INSTRUCTIONS FOR THE TASK: List every line in this data where the string "scene" occurs.

§ §

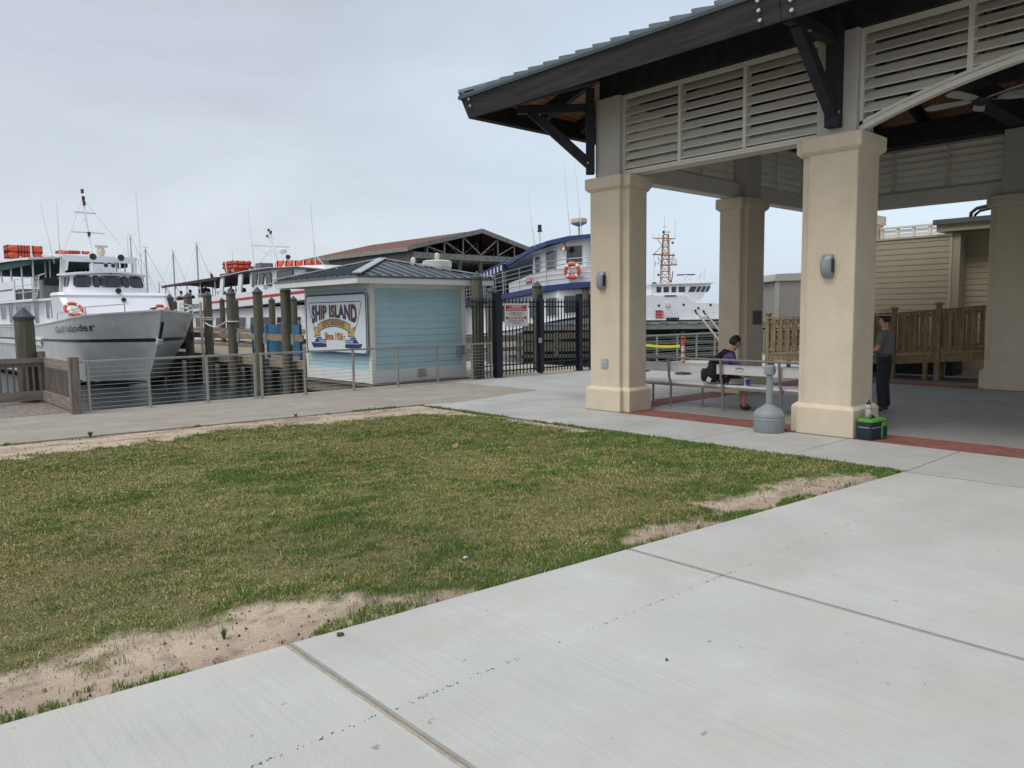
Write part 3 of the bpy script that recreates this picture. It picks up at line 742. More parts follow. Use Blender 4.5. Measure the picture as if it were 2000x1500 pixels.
# fascia boards and drip edge; sections slanted like the rafter ends
def fascia(p, q, nrm, name='fascia', m0=1, m1=1):
    """outward normal nrm; board from eave corner p to q"""
    n = Vector(nrm); p = Vector(p); q = Vector(q); mb = MB()
    d = (q - p).normalized()
    sec = [(-.02, -.035), (-.115, -.035), (-.215, -.40), (-.13, -.43)]    # (outward, z)
    A = []; 
    for base, e_ in ((p, -m0), (q, m1)):
        A.append([base + n * o + Vector((0, 0, z)) - d * e_ * (-o) for o, z in sec])
    mb.loft(A); mb.build(name, mat('fascia_timber', (.013, .014, .019), .7, 4, .4, .3, 25, col2=(.034, .028, .028), stretch=(1, .25, 3)), PV, bevel=.006, segs=1)
    mb = MB(); sec = [(0, .0), (.012, -.03), (.004, -.075), (-.03, -.075), (-.03, 0)]
    A = [[base + n * o + Vector((0, 0, z)) - d * e_ * (-o) for o, z in sec] for base, e_ in ((p, -m0), (q, m1))]
    mb.loft(A); mb.build('drip_edge', m_drip, PV)
z = ZE
fascia((EX0, EY0, z), (EX0, YC - .004, z), (-1, 0, 0), m1=0); fascia((EX0, YC + .004, z), (EX0, EY1, z), (-1, 0, 0), m0=0)
fascia((EX0, EY1, z), (EX1, EY1, z), (0, 1, 0)); fascia((EX1, EY1, z), (EX1, EY0, z), (1, 0, 0)); fascia((EX1, EY0, z), (EX0, EY0, z), (0, -1, 0))
mb = MB()
for yy in (YC + .28, YC - .16, YC + .52 - .05 * 0, 11.2)[:2] + (11.36,):
    for k in range(3 if yy < 11 else 2):
        zz = ZE - .12 - .115 * k; xo = EX0 + .045 + .105 * (.12 + .115 * k - .035) / .38 - .03
        mb.cyl((xo, yy, zz), (xo - .03, yy, zz + .006), .026, n=10)
build_parts(mb, 'bolt', m_bolt, PV)
# knee brackets
def bracket(px, py, dx, dy):
    """post on the column face, level arm and diagonal brace, pointing (dx,dy)"""
    d = Vector((dx, dy, 0)).normalized(); o = Vector((px, py, 0))
    mb = MB(); mb.bar(o + d * .09 + Vector((0, 0, 4.43)), o + d * .09 + Vector((0, 0, 5.98)), .2, .16, up=(d.x, d.y, 0))
    b = mb.build('bracket', m_timber, PV, bevel=.012)
    mb = MB(); L = 1.45; mb.bar(o + d * .17 + Vector((0, 0, 5.63)), o + d * L + Vector((0, 0, 5.63)), .14, .15); mb.build('arm', m_timber, b, bevel=.01)
    mb = MB(); mb.bar(o + d * .12 + Vector((0, 0, 4.62)), o + d * (L - .25) + Vector((0, 0, 5.60)), .15, .17); mb.build('brace', m_timber, b, bevel=.01)
    s = Vector((-d.y, d.x, 0))
    mb = MB()
    for p in (o + d * .14 + Vector((0, 0, 4.62)), o + d * (L - .42) + Vector((0, 0, 5.52))):
        mb.cyl(p - s * .115, p + s * .115, .018, n=8)
    mb.cyl(o + d * .16 + Vector((0, 0, 4.6)), o + d * .19 + Vector((0, 0, 4.6)), .022, n=8)
    build_parts(mb, 'bolt', m_bolt, b)
bracket(XF - .29, YC, -1, 0); bracket(XF - .29, YC2, -1, 0)
c7 = .29
bracket(XF - c7, YA + c7, -1, 1); bracket(XB + c7, YA + c7, 1, 1); bracket(XM, YA + .29, 0, 1)
bracket(XB + .29, YC, 1, 0)
# vent plates / outlets on columns
mb = MB(); mb.box(10.915, 10.932, 9.36, 9.53, .80, .99); mb.box(10.908, 10.916, 9.375, 9.515, .815, .975)
o = mb.build('outlet_cover', m_alu, PV, bevel=.004); mb = MB(); mb.cyl((10.909, 9.41, .885), (10.900, 9.41, .885), .012); mb.build('lock', m_bolt, o)
mb = MB(); mb.box(15.55, 15.92, 9.07, 9.092, 1.53, 1.85); o = mb.build('panel_cover', mat('panel_grey', (.16, .165, .155), .6, 6, .1), PV, bevel=.004)
mb = MB(); mb.box(15.58, 15.89, 9.062, 9.07, 1.56, 1.82); mb.build('panel_door', mat('panel_dark', (.09, .09, .08), .6, 6, .1), o)
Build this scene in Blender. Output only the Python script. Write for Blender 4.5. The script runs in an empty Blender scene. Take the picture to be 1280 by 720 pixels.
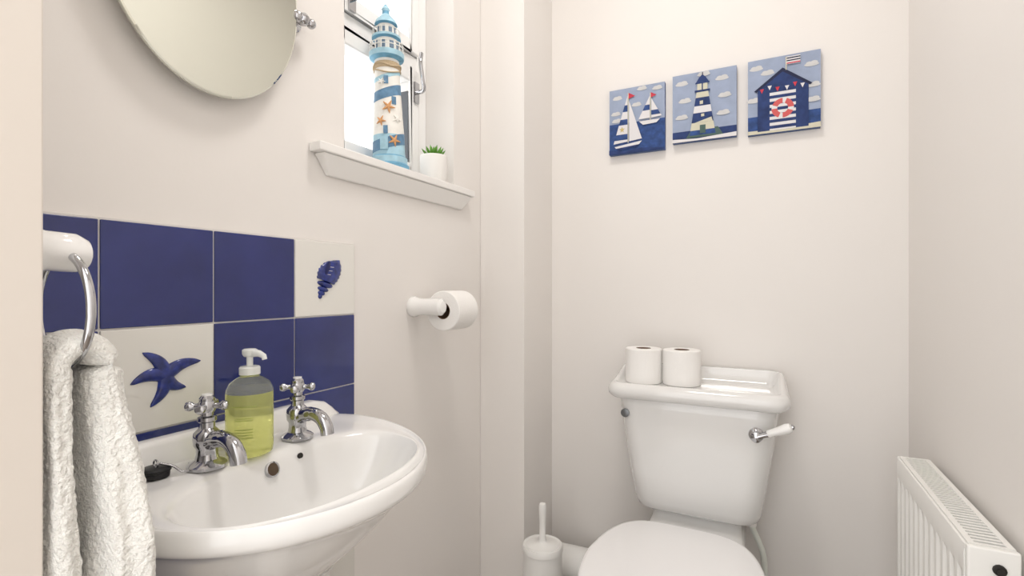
import bpy, math, random
from mathutils import Vector, Matrix, noise
random.seed(3)
D=1.53; XL=-.78; XR=.313; CAMZ=1.06; YF=.175; CEIL=2.5
sc=bpy.context.scene
# ---------------------------------------------------------------- materials
def lin(c):
    c=c/255.
    return c/12.92 if c<=.04045 else ((c+.055)/1.055)**2.4
def mat(name,rgb,rough=.5,metal=0,coat=0,bump=0,bscale=50,var=0,vscale=5,trans=0,emit=0,sheen=0,ior=1.45,sss=0,bdist=.003):
    m=bpy.data.materials.new(name); m.use_nodes=True
    nt=m.node_tree; b=nt.nodes['Principled BSDF']
    col=(lin(rgb[0]),lin(rgb[1]),lin(rgb[2]),1)
    b.inputs['Base Color'].default_value=col
    b.inputs['Roughness'].default_value=rough
    b.inputs['Metallic'].default_value=metal
    b.inputs['Coat Weight'].default_value=coat
    b.inputs['Coat Roughness'].default_value=.05
    b.inputs['Transmission Weight'].default_value=trans
    b.inputs['IOR'].default_value=ior
    b.inputs['Sheen Weight'].default_value=sheen
    if emit:
        b.inputs['Emission Color'].default_value=col; b.inputs['Emission Strength'].default_value=emit
    tc=nt.nodes.new('ShaderNodeTexCoord')
    if var:
        n=nt.nodes.new('ShaderNodeTexNoise'); n.inputs['Scale'].default_value=vscale; n.inputs['Detail'].default_value=4
        r=nt.nodes.new('ShaderNodeValToRGB')
        r.color_ramp.elements[0].position=.3; r.color_ramp.elements[1].position=.7
        r.color_ramp.elements[0].color=tuple(x*(1-var) for x in col[:3])+(1,)
        r.color_ramp.elements[1].color=tuple(min(1,x*(1+var)) for x in col[:3])+(1,)
        nt.links.new(tc.outputs['Object'],n.inputs['Vector']); nt.links.new(n.outputs['Fac'],r.inputs['Fac'])
        nt.links.new(r.outputs['Color'],b.inputs['Base Color'])
    if bump:
        n2=nt.nodes.new('ShaderNodeTexNoise'); n2.inputs['Scale'].default_value=bscale; n2.inputs['Detail'].default_value=5
        bp=nt.nodes.new('ShaderNodeBump'); bp.inputs['Strength'].default_value=bump; bp.inputs['Distance'].default_value=bdist
        nt.links.new(tc.outputs['Object'],n2.inputs['Vector']); nt.links.new(n2.outputs['Fac'],bp.inputs['Height'])
        nt.links.new(bp.outputs['Normal'],b.inputs['Normal'])
    return m
M_wall=mat('wall_paint',(234,230,226),.55,bump=.05,bscale=90,var=.01,vscale=2)
M_ceil=mat('ceiling_paint',(240,239,238),.8,bump=.05)
M_trim=mat('white_gloss_paint',(241,239,236),.3,bump=.03,bscale=40)
M_jamb=mat('door_frame_paint',(224,216,207),.4,bump=.04,bscale=30)
M_floor=mat('floor_vinyl',(150,138,126),.4,var=.15,vscale=8)
M_cer=mat('white_ceramic',(240,239,237),.12,coat=.6)
M_cer2=mat('toilet_ceramic',(230,229,227),.12,coat=.6)
M_seat=mat('toilet_seat_plastic',(242,241,241),.25)
M_chrome=mat('chrome',(190,190,193),.08,metal=1)
M_mirror=mat('mirror_silver',(222,224,214),.01,metal=1)
M_black=mat('black_rubber',(18,18,20),.45)
M_dark=mat('dark_hole',(30,26,22),.6)
M_hole_shade=mat('overflow_shadow',(92,76,62),.4,metal=.5)  # dark brown disc colour paints the shade inside the basin's overflow hole
M_blue=mat('cobalt_tile_glaze',(36,47,110),.10,coat=.6,var=.16,vscale=10,bump=.10,bscale=22)
M_white=mat('white_tile_glaze',(230,228,222),.15,coat=.5,bump=.04,bscale=25)
M_motif=mat('motif_blue_glaze',(36,50,122),.2,coat=.4,var=.45,vscale=90)
M_grout=mat('grout',(224,220,216),.8)
M_towel=mat('terry_towel',(252,249,243),.95,bump=1.0,bscale=330,sheen=.3,var=.05,vscale=220,bdist=.006)
M_paper=mat('toilet_paper',(244,242,239),.9,bump=.25,bscale=300)
M_card=mat('cardboard_core',(120,95,72),.9)
M_rad=mat('radiator_enamel',(240,239,235),.3)
M_radin=mat('radiator_inside',(120,115,106),.7)
M_pot=mat('pot_ceramic',(240,238,234),.4)
M_leaf=mat('succulent_leaf',(96,150,52),.45,var=.3,vscale=60)
M_soil=mat('soil',(60,45,32),.9)
M_plast=mat('white_plastic',(238,237,234),.3)
M_pumpcl=mat('pump_plastic',(228,230,226),.25)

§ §

REPLY:
Build this scene in Blender. Output only the Python script. Write for Blender 4.5. The script runs in an empty Blender scene. Take the picture to be 1280 by 720 pixels.
sc=bpy.context.scene